■ EXERCISE DETAILS: Below you will find a set of lines. Repeat them all exactly.

■ DATASET EXCERPT:

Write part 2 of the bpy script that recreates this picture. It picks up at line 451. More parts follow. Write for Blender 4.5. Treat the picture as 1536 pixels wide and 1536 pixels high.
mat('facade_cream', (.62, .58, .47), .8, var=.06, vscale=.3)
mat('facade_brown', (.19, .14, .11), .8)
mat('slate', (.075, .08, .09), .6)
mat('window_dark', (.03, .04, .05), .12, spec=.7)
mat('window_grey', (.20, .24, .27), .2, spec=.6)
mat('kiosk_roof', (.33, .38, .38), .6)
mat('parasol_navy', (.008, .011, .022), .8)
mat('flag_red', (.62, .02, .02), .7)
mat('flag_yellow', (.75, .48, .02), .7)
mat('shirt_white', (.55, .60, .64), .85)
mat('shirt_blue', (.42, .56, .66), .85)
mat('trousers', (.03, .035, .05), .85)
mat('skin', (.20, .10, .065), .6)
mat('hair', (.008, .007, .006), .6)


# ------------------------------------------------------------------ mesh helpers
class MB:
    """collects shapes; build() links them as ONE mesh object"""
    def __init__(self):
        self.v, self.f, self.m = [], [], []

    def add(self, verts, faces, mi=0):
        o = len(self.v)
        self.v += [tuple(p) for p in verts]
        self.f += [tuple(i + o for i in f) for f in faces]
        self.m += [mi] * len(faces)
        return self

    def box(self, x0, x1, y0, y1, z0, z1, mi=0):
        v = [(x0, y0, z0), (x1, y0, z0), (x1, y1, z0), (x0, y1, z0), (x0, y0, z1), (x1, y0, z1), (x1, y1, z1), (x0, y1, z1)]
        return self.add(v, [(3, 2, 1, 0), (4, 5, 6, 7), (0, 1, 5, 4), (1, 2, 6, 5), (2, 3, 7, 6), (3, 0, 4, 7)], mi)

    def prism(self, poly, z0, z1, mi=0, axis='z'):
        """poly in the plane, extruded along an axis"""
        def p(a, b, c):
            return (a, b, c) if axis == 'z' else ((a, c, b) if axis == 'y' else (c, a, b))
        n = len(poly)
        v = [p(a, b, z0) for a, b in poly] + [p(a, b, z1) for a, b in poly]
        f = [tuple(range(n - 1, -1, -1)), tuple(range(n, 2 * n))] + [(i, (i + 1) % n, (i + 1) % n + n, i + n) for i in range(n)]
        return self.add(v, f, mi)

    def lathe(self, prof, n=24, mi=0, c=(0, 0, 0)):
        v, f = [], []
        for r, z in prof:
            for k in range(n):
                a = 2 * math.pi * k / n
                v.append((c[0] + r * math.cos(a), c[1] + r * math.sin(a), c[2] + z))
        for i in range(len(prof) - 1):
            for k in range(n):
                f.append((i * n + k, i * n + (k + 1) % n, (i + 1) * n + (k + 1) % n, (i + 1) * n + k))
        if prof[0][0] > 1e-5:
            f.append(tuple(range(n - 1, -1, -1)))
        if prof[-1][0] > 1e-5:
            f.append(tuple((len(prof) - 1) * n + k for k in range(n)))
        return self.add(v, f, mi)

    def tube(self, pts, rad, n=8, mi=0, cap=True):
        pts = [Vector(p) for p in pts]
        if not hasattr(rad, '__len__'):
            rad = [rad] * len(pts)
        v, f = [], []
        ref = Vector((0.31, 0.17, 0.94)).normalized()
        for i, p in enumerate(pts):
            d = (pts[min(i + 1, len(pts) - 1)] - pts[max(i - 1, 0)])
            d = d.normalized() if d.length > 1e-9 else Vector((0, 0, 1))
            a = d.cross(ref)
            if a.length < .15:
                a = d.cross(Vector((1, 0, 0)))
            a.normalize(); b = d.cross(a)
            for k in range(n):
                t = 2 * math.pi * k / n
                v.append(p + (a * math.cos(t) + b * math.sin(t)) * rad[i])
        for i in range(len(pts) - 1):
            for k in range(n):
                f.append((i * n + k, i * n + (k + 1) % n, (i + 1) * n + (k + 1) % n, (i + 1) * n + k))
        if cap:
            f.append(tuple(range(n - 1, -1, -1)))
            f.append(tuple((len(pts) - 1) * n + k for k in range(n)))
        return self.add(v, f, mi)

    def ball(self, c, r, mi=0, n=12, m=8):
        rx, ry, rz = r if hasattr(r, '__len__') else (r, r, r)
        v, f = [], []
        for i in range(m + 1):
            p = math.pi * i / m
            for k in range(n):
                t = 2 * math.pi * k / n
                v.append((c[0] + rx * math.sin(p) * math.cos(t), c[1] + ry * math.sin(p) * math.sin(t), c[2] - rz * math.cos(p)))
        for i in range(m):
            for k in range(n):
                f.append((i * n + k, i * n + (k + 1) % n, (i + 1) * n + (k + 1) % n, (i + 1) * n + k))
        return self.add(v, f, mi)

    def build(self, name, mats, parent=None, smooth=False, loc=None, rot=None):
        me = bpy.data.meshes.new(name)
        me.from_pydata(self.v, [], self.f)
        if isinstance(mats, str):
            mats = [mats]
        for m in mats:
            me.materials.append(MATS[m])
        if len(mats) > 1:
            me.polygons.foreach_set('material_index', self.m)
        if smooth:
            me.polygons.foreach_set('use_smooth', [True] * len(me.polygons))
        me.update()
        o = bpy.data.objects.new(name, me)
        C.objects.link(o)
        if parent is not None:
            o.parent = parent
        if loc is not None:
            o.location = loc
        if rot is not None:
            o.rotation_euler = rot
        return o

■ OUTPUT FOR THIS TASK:
Write part 2 of the bpy script that recreates this picture. It picks up at line 451. More parts follow. Write for Blender 4.5. Treat the picture as 1536 pixels wide and 1536 pixels high.
mat('facade_cream', (.62, .58, .47), .8, var=.06, vscale=.3)
mat('facade_brown', (.19, .14, .11), .8)
mat('slate', (.075, .08, .09), .6)
mat('window_dark', (.03, .04, .05), .12, spec=.7)
mat('window_grey', (.20, .24, .27), .2, spec=.6)
mat('kiosk_roof', (.33, .38, .38), .6)
mat('parasol_navy', (.008, .011, .022), .8)
mat('flag_red', (.62, .02, .02), .7)
mat('flag_yellow', (.75, .48, .02), .7)
mat('shirt_white', (.55, .60, .64), .85)
mat('shirt_blue', (.42, .56, .66), .85)
mat('trousers', (.03, .035, .05), .85)
mat('skin', (.20, .10, .065), .6)
mat('hair', (.008, .007, .006), .6)


# ------------------------------------------------------------------ mesh helpers
class MB:
    """collects shapes; build() links them as ONE mesh object"""
    def __init__(self):
        self.v, self.f, self.m = [], [], []

    def add(self, verts, faces, mi=0):
        o = len(self.v)
        self.v += [tuple(p) for p in verts]
        self.f += [tuple(i + o for i in f) for f in faces]
        self.m += [mi] * len(faces)
        return self

    def box(self, x0, x1, y0, y1, z0, z1, mi=0):
        v = [(x0, y0, z0), (x1, y0, z0), (x1, y1, z0), (x0, y1, z0), (x0, y0, z1), (x1, y0, z1), (x1, y1, z1), (x0, y1, z1)]
        return self.add(v, [(3, 2, 1, 0), (4, 5, 6, 7), (0, 1, 5, 4), (1, 2, 6, 5), (2, 3, 7, 6), (3, 0, 4, 7)], mi)

    def prism(self, poly, z0, z1, mi=0, axis='z'):
        """poly in the plane, extruded along an axis"""
        def p(a, b, c):
            return (a, b, c) if axis == 'z' else ((a, c, b) if axis == 'y' else (c, a, b))
        n = len(poly)
        v = [p(a, b, z0) for a, b in poly] + [p(a, b, z1) for a, b in poly]
        f = [tuple(range(n - 1, -1, -1)), tuple(range(n, 2 * n))] + [(i, (i + 1) % n, (i + 1) % n + n, i + n) for i in range(n)]
        return self.add(v, f, mi)

    def lathe(self, prof, n=24, mi=0, c=(0, 0, 0)):
        v, f = [], []
        for r, z in prof:
            for k in range(n):
                a = 2 * math.pi * k / n
                v.append((c[0] + r * math.cos(a), c[1] + r * math.sin(a), c[2] + z))
        for i in range(len(prof) - 1):
            for k in range(n):
                f.append((i * n + k, i * n + (k + 1) % n, (i + 1) * n + (k + 1) % n, (i + 1) * n + k))
        if prof[0][0] > 1e-5:
            f.append(tuple(range(n - 1, -1, -1)))
        if prof[-1][0] > 1e-5:
            f.append(tuple((len(prof) - 1) * n + k for k in range(n)))
        return self.add(v, f, mi)

    def tube(self, pts, rad, n=8, mi=0, cap=True):
        pts = [Vector(p) for p in pts]
        if not hasattr(rad, '__len__'):
            rad = [rad] * len(pts)
        v, f = [], []
        ref = Vector((0.31, 0.17, 0.94)).normalized()
        for i, p in enumerate(pts):
            d = (pts[min(i + 1, len(pts) - 1)] - pts[max(i - 1, 0)])
            d = d.normalized() if d.length > 1e-9 else Vector((0, 0, 1))
            a = d.cross(ref)
            if a.length < .15:
                a = d.cross(Vector((1, 0, 0)))
            a.normalize(); b = d.cross(a)
            for k in range(n):
                t = 2 * math.pi * k / n
                v.append(p + (a * math.cos(t) + b * math.sin(t)) * rad[i])
        for i in range(len(pts) - 1):
            for k in range(n):
                f.append((i * n + k, i * n + (k + 1) % n, (i + 1) * n + (k + 1) % n, (i + 1) * n + k))
        if cap:
            f.append(tuple(range(n - 1, -1, -1)))
            f.append(tuple((len(pts) - 1) * n + k for k in range(n)))
        return self.add(v, f, mi)

    def ball(self, c, r, mi=0, n=12, m=8):
        rx, ry, rz = r if hasattr(r, '__len__') else (r, r, r)
        v, f = [], []
        for i in range(m + 1):
            p = math.pi * i / m
            for k in range(n):
                t = 2 * math.pi * k / n
                v.append((c[0] + rx * math.sin(p) * math.cos(t), c[1] + ry * math.sin(p) * math.sin(t), c[2] - rz * math.cos(p)))
        for i in range(m):
            for k in range(n):
                f.append((i * n + k, i * n + (k + 1) % n, (i + 1) * n + (k + 1) % n, (i + 1) * n + k))
        return self.add(v, f, mi)

    def build(self, name, mats, parent=None, smooth=False, loc=None, rot=None):
        me = bpy.data.meshes.new(name)
        me.from_pydata(self.v, [], self.f)
        if isinstance(mats, str):
            mats = [mats]
        for m in mats:
            me.materials.append(MATS[m])
        if len(mats) > 1:
            me.polygons.foreach_set('material_index', self.m)
        if smooth:
            me.polygons.foreach_set('use_smooth', [True] * len(me.polygons))
        me.update()
        o = bpy.data.objects.new(name, me)
        C.objects.link(o)
        if parent is not None:
            o.parent = parent
        if loc is not None:
            o.location = loc
        if rot is not None:
            o.rotation_euler = rot
        return o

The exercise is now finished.